The other key date, of course, is Nov. 6, 2018, when America’s voters turned out in record numbers to elect a Democratic House majority — by a margin of nearly 10 million votes — that included Slotkin and her colleagues. Yes, health care, guns and economics mattered on that day. But it was revulsion over Trump’s many outrages that powered the surge to the polls.

Rep. Andy Kim, D-N.J., was an underdog in a Trump district when I spoke to him the summer before the election. He sensed something special was happening. The questions that “cut through” with voters, he said then, were these: “Do you feel like there is a steady hand at the wheel? Do you feel like you’re in good hands right now?”

It was thus not surprising that despite his very narrow 2018 margin, Kim, another a national security policy veteran, announced his support for impeachment. And his queries about the absence of a steady hand at the top seemed all the more appropriate after Trump’s unhinged letter on Tuesday to House Speaker Nancy Pelosi denouncing impeachment.

The letter was the rant of an extremist. The president even accused Pelosi of “offending Americans of faith” by saying that she prayed for him. His words would, in normal times, have embarrassed a talk radio host, let alone a president. They were also, predictably, disconnected from the truth.

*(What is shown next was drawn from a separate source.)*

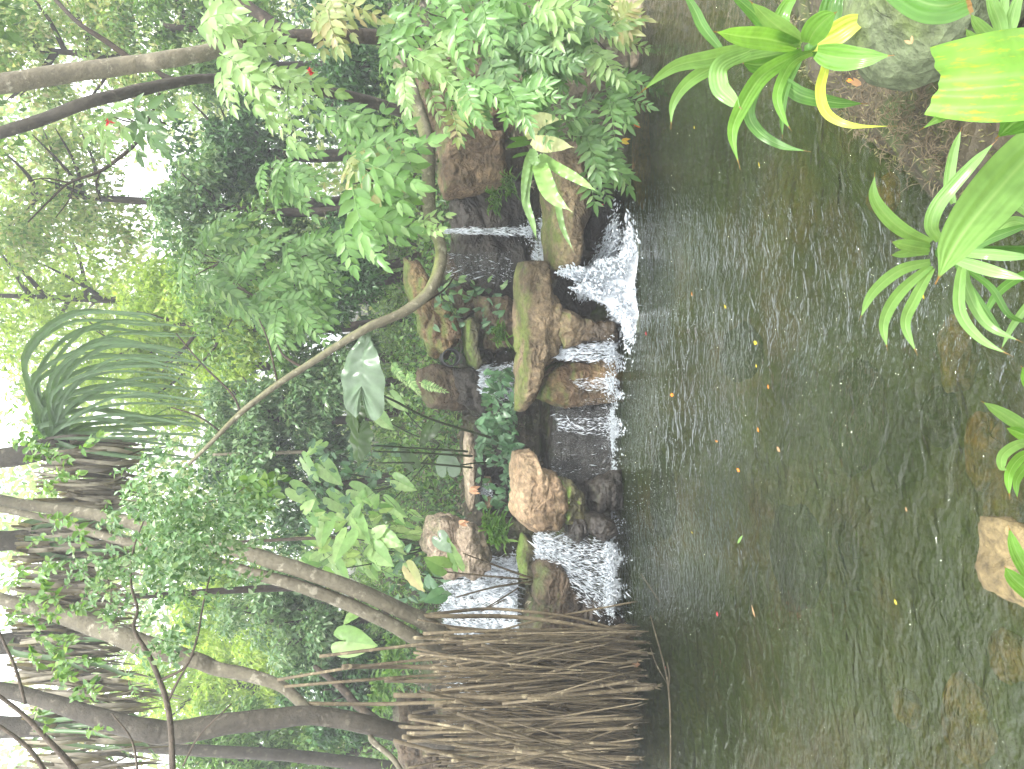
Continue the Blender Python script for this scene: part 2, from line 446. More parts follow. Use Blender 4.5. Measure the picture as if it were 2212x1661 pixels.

But the letter only underscored Trump’s determination to lie and bully his way to re-election. As a result, Wednesday’s push for impeachment must be seen in light of Winston Churchill’s celebrated declaration when the tide in World War II began turning in Britain’s favor: “Now this is not the end. It is not even the beginning of the end. But it is, perhaps, the end of the beginning.”

Which means that what happens next will be decisive. Republican claims that this is purely a partisan process must be challenged at their core. It is partisan only because Republican politicians lack the guts to acknowledge the obvious: A president who presses a foreign power to smear a domestic political opponent is engaged in despotism. Period.

So when the issue comes before the Senate, Democrats cannot back down from their leader Chuck Schumer’s demand that witnesses be called in a real trial. Those Republican senators who have claimed independence from Trump — particularly those up for reelection — must be forced to go on record, repeatedly if necessary.

There is no middle ground. Either senators support a full accounting of the facts, or they are covering up for Trump.

For one sentiment in Trump’s letter was true. “The voters are wise,” he wrote. They are, and they deserve all the information that can be unearthed so they can exercise that wisdom.